**What to work on**
Only the lines from the top of the listing below to the line that has "maroon board', 'card')" should be echoed, with both ends kept and pictures left out.

-=-=-=-=-

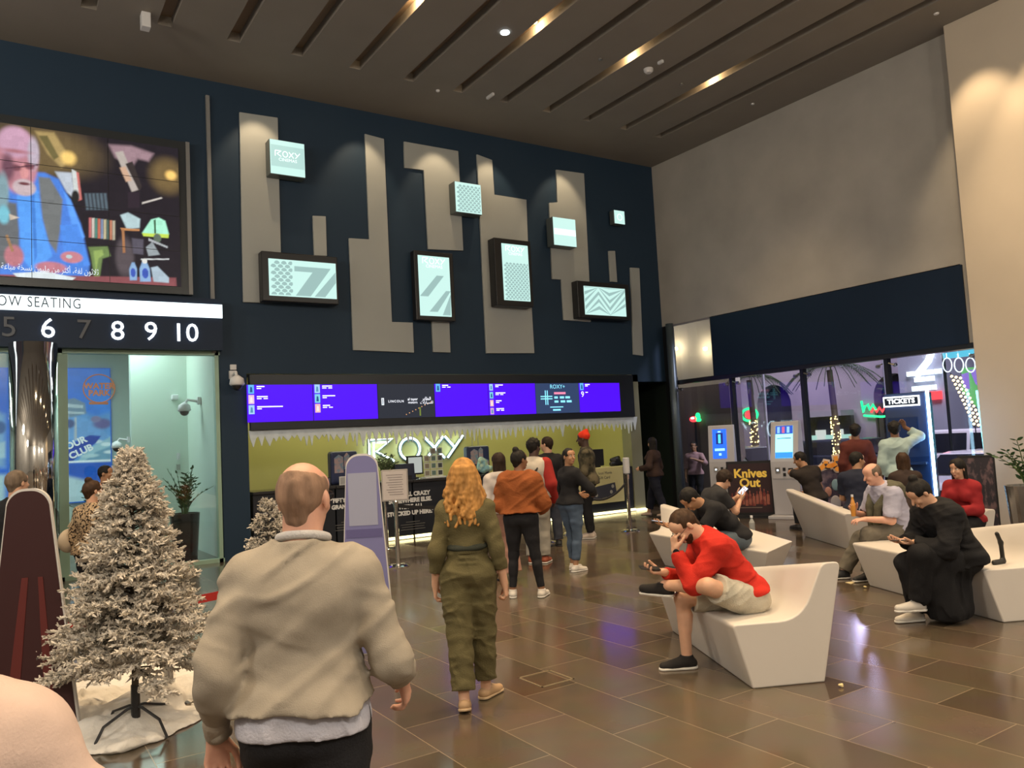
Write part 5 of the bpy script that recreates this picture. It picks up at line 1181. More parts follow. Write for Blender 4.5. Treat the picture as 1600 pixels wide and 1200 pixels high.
board('display_board', 'plain dark maroon standing board beside the flocked tree', (.20, 5.98, 0), -_yaw+.05, taper(.62, .28, 1.56, .12), M_mar, None, [([(-.16, .05), (-.08, .05), (.0, 1.0), (-.04, 1.0)], M_mar2), ([(.10, .05), (.17, .05), (.09, 1.0), (.06, 1.0)], M_mar2)])
board('display_board', 'plain lavender blue standing board between the balding man and the blonde woman', (2.62, 6.35, 0), -_yaw+.04, taper(.46, .27, 1.66, .11), M_lav, None, [([(-.12, 1.06), (.12, 1.06), (.12, 1.5), (-.12, 1.5)], M_lav2), ([(-.15, .96), (.15, .96), (.15, 1.03), (-.15, 1.03)], mat('board_violet', (.12, .11, .28), .5))])
# pale folded sheet next to the dark board
tag(box('white_box', (.16, 5.66, 0), (.30, 5.72, .34), mat('paper_white', (.7, .66, .6), .6), None, bevel=.01), 'small white card leaning against the dark maroon board', 'card')

# ---------------------------------------------------------------- self-service kiosks, poster stands, ticket booth
def kiosk(lab, x, y, rz, kind):
    t = thing('ticket_kiosk', lab, 'kiosk', (x, y, 0), rz, 'white ticket kiosks'); W = .26
    M_k = mat('kiosk_white', (.52, .51, .54), .35)
    obj('cabinet', prism(bmesh.new(), [(-.06, .06), (.22, .06), (.34, 1.0), (.26, 1.80), (.10, 1.80), (-.10, 1.05), (-.10, .92)], 'x', -W, W), M_k, t, bevel=.015, bseg=3)
    box('foot_plate', (-.31, -.30, 0), (.31, .34, .06), M_k, t, bevel=.01)
    # screen on the slanted upper front
    a = Vector((0, -.10, 1.06)); b = Vector((0, .10, 1.80)); d = (b-a).normalized(); n = Vector((0, -d.z, d.y))
    def panel(nm, u0, u1, x0, x1, m, off=.006, par=t, th=.005):
        bm = bmesh.new(); P = [a+d*u0+Vector((x0, 0, 0)), a+d*u0+Vector((x1, 0, 0)), a+d*u1+Vector((x1, 0, 0)), a+d*u1+Vector((x0, 0, 0))]
        v = [bm.verts.new(p+n*(off-th)) for p in P]; w = [bm.verts.new(p+n*off) for p in P]; bm.faces.new(w)
        for i in range(4): bm.faces.new((v[i], v[(i+1) % 4], w[(i+1) % 4], w[i]))
        return obj(nm, bm, m, par)
    if kind == 1:
        s = panel('touch_screen', .06, .68, -.17, .11, glow('kiosk_blue', (.02, .12, .85), 1.5)); panel('screen_figure', .36, .60, -.10, .04, glow('kiosk_dark_blue', (.02, .03, .25), .8), .008, s); panel('screen_figure', .38, .57, -.055, -.005, glow('kiosk_cyan', (.10, .75, 1.0), 1.2), .010, s)
        panel('screen_button', .22, .27, -.13, .07, glow('kiosk_pale', (.35, .8, 1.0), 1.4), .008, s); panel('screen_button', .12, .17, -.05, -.0, glow('kiosk_pale', (.35, .8, 1.0), 1.4), .008, s); panel('screen_text', .61, .64, -.06, .0, glow('kiosk_pale', (.35, .8, 1.0), 1.4), .008, s)
    else:
        s = panel('touch_screen', .06, .68, -.16, .16, glow('kiosk_cyan_page', (.30, .95, 1.0), 1.9)); panel('screen_header', .52, .68, -.16, .16, glow('kiosk_navy', (.03, .10, .55), 1.1), .008, s)
        for k in range(3): panel('screen_figure', .54, .66, -.13+k*.09, -.08+k*.09, glow('kiosk_mix%d' % k, [(.3, .6, .9), (.7, .15, .3), (.35, .65, .85)][k], 1.0), .010, s)
        panel('screen_footer', .06, .17, -.16, .16, glow('kiosk_blue2', (.04, .25, .85), 1.4), .008, s); panel('screen_line', .43, .445, -.13, .13, glow('kiosk_dark_blue', (.02, .03, .25), .8), .008, s)
    # card reader and slots below the screen
    for nm, x0, z0, x1, z1, m in (('card_reader', -.17, .84, -.08, .95, M_brush), ('slot', -.03, .88, .02, .94, M_blackplastic), ('slot', -.03, .78, .02, .84, M_blackplastic), ('slot', .07, .90, .13, .93, M_blackplastic), ('slot', .13, .80, .16, .93, M_blackplastic)):
        box(nm, (x0, -.115, z0), (x1, -.09, z1), m, t)
    box('control_panel', (-.22, -.105, .74), (.22, -.095, 1.0), M_k, t); box('reader_light', (-.14, -.121, .88), (-.11, -.116, .91), glow('reader_lamp', (.7, .85, 1), 3), t)
kiosk('white ticket kiosk with a deep blue screen, behind the man with curly hair', 12.62, 11.42, PI*.5+.45+PI, 1)
kiosk('white ticket kiosk with a pale cyan screen, beside the dark film poster', 12.45, 9.72, PI*.5+.45+PI, 2)
def look_rz(x, y): return math.atan2(-x, y)          # local -Y towards the photographer's side
for nm in ('ticket_kiosk', 'ticket_kiosk.001'):
    o = bpy.data.objects[nm]; o.rotation_euler = (0, 0, look_rz(o.location.x, o.location.y)+(-.12 if nm.endswith('k') else -.30))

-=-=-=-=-

**Result for this task**
Write part 5 of the bpy script that recreates this picture. It picks up at line 1181. More parts follow. Write for Blender 4.5. Treat the picture as 1600 pixels wide and 1200 pixels high.
board('display_board', 'plain dark maroon standing board beside the flocked tree', (.20, 5.98, 0), -_yaw+.05, taper(.62, .28, 1.56, .12), M_mar, None, [([(-.16, .05), (-.08, .05), (.0, 1.0), (-.04, 1.0)], M_mar2), ([(.10, .05), (.17, .05), (.09, 1.0), (.06, 1.0)], M_mar2)])
board('display_board', 'plain lavender blue standing board between the balding man and the blonde woman', (2.62, 6.35, 0), -_yaw+.04, taper(.46, .27, 1.66, .11), M_lav, None, [([(-.12, 1.06), (.12, 1.06), (.12, 1.5), (-.12, 1.5)], M_lav2), ([(-.15, .96), (.15, .96), (.15, 1.03), (-.15, 1.03)], mat('board_violet', (.12, .11, .28), .5))])
# pale folded sheet next to the dark board
tag(box('white_box', (.16, 5.66, 0), (.30, 5.72, .34), mat('paper_white', (.7, .66, .6), .6), None, bevel=.01), 'small white card leaning against the dark maroon board', 'card')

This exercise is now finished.